CAD Daily Updates

17 October 2017

The Canadian dollar has been disappointing for the last two sessions. After failing to stay below 1.25, USD/CAD is now trading above 1.2540. The Bank of Canada's Business Outlook Survey results were below expectations. After rising to 2.81 in the last quarter, the latest quarter fell to 0.86. We have previously suggested that Canada's economic growth was set to slow from very high growth rates earlier this year. The currency is also suffering given the rising risk from NAFTA negotiations. Given Trump's 'America First' policies, the US is looking to increase US content in auto manufacturing to 50% (from current 62.5% 'North American' requirements). Given the risk that the White House could simply walk away from the deal, the loonie is likely to be weighed down by political uncertainty. 

USD/CAD is now trading just above 1.2540. The euro is down slightly against the Canadian dollar this morning, with EUR/CAD above 1.4750. Lastly, the pound is also up against the Canadian dollar, with GBP/CAD trading above 1.6660. 

This is pretty light week for economic data from Canada. Monday's Bank of Canada’s Business Outlook Survey showed much lower growth expectations (0.86 current vs. 2.81 previous). On Friday, we’ll retail sales numbers and consumer price index figures. Given that inflation remains below the BoC’s target, inflation expectations remain muted. Last week, housing data mostly disappointed, with new build permits and new house prices below expectations.

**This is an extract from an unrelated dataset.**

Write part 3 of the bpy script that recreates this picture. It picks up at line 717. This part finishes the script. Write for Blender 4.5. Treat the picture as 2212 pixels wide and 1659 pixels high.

After a small rebound in the second week of October, we are now neutral on the medium-term outlook for the Canadian dollar. As recent news from Canada has been limited, the currency has done well primarily thanks to relative weakness in the US dollar. Earlier, the loonie was weakening on lower interest rate hike expectations following comments from the Bank of Canada. While the loonie was in overbought conditions in September, the currency has since re-entered normal trading conditions. This is based on various technical indicators on a weekly chart of the Canadian dollar currency index.